A Memoir of Unwanted Attention

by Donna Freitas

Pub Date: Aug. 13th, 2019
ISBN: 978-0-316-45052-2
Publisher: Little, Brown

The acclaimed writer and campus lecturer shares a secret, revealing a story of stalking lurking just beneath her success.

In her latest, Freitas (Consent on Campus: A Manifesto, 2018, etc.) exposes the psychological havoc caused by her stalker and navigates the complex terrain of structural sexism and double standards involved with trusting in authority, academia, and the Catholic church. Silenced first by self-doubt and later by confidentiality agreements, the author provides a harrowing narrative of the detachment and disconnection often felt by harassment survivors. In her painstaking account, imbued throughout with alternating senses of self-awareness and -doubt, Freitas reviews her choices as if constantly scanning for fault or responsibility even as she unfolds the layers of lies that protected an influential professor.

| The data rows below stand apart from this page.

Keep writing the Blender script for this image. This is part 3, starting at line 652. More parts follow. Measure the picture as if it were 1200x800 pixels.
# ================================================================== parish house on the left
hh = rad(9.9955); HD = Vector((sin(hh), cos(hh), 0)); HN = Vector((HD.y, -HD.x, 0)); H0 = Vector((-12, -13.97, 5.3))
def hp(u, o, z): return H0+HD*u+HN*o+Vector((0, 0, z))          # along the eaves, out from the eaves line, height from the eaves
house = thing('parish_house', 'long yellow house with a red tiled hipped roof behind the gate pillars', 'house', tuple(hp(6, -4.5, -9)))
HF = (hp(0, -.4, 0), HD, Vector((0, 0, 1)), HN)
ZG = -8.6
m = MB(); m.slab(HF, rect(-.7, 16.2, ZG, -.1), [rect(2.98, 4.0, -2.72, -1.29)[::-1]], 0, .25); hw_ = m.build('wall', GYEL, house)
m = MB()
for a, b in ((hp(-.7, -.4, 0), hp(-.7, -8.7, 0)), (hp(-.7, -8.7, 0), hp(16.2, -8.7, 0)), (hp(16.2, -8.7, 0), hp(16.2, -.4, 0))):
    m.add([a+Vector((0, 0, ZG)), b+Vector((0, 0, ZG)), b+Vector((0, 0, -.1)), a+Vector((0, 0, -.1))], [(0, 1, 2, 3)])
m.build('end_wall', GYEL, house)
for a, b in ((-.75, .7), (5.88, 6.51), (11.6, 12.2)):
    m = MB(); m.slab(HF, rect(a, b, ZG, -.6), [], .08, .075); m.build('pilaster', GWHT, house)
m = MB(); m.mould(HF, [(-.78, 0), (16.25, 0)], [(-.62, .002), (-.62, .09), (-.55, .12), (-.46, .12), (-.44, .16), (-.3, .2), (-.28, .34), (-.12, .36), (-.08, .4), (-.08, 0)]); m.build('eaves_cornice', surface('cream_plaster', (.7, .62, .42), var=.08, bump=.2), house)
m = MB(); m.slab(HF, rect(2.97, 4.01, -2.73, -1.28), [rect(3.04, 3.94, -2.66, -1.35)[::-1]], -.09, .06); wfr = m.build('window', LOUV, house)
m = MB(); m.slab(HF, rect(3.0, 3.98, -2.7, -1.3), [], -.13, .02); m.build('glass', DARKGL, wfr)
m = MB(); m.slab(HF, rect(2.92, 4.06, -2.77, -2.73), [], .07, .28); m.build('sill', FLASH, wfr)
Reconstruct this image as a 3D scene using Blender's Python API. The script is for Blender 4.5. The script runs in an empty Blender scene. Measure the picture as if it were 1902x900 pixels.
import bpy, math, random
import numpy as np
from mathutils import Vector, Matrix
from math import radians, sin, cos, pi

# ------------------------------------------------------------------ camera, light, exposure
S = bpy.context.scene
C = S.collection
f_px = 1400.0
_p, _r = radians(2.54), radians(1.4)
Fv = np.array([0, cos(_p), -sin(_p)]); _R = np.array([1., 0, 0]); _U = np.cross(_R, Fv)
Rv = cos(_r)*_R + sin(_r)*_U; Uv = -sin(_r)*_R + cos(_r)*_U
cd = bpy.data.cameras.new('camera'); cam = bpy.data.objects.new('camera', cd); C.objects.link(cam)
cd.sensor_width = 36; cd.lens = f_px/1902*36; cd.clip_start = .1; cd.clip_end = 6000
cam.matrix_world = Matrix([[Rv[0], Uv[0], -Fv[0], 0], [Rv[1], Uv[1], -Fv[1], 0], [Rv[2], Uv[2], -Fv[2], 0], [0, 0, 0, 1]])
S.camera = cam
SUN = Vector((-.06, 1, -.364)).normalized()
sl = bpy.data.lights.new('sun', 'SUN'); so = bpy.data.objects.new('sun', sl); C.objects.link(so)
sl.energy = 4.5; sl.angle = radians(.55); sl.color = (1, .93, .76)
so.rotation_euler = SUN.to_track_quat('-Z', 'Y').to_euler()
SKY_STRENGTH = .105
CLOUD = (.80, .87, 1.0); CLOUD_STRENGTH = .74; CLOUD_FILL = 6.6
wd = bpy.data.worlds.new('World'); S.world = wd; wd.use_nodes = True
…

Her smooth storytelling skills translate this nightmare to the page with emotionally wrought insights. “If I named this thing it would stick to me, sink into me, become me,” she writes. “Not only would it rot me from the inside but now the rot would be visible. It would cling to me, mark me, become my scarlet letter.” Whether caught in a monster’s trap or the victim of a foolish old man’s misguided and inappropriate affections, Freitas manages to refrain from judgment without shielding her discomfort with either option. She discusses life after a trauma as a victim and survivor while delivering an unforgettable analysis of a devastating ordeal. As she interrogates womanhood, professional success, and expectations about protection when such behavior is reported, the author’s attention to the institutional response in light of current trends makes this an urgently vital perspective. Her excavations of victim-blaming and institution-protection actions are stark, and her sharing of this long-silenced story adds to the current social reckoning with unequal power dynamics on college campuses and elsewhere. A groundbreaking resource for educators, administrators, students, and survivors, the book explores an issue many would prefer to ignore.

A potent memoir of stalking with special resonance in the era of #MeToo.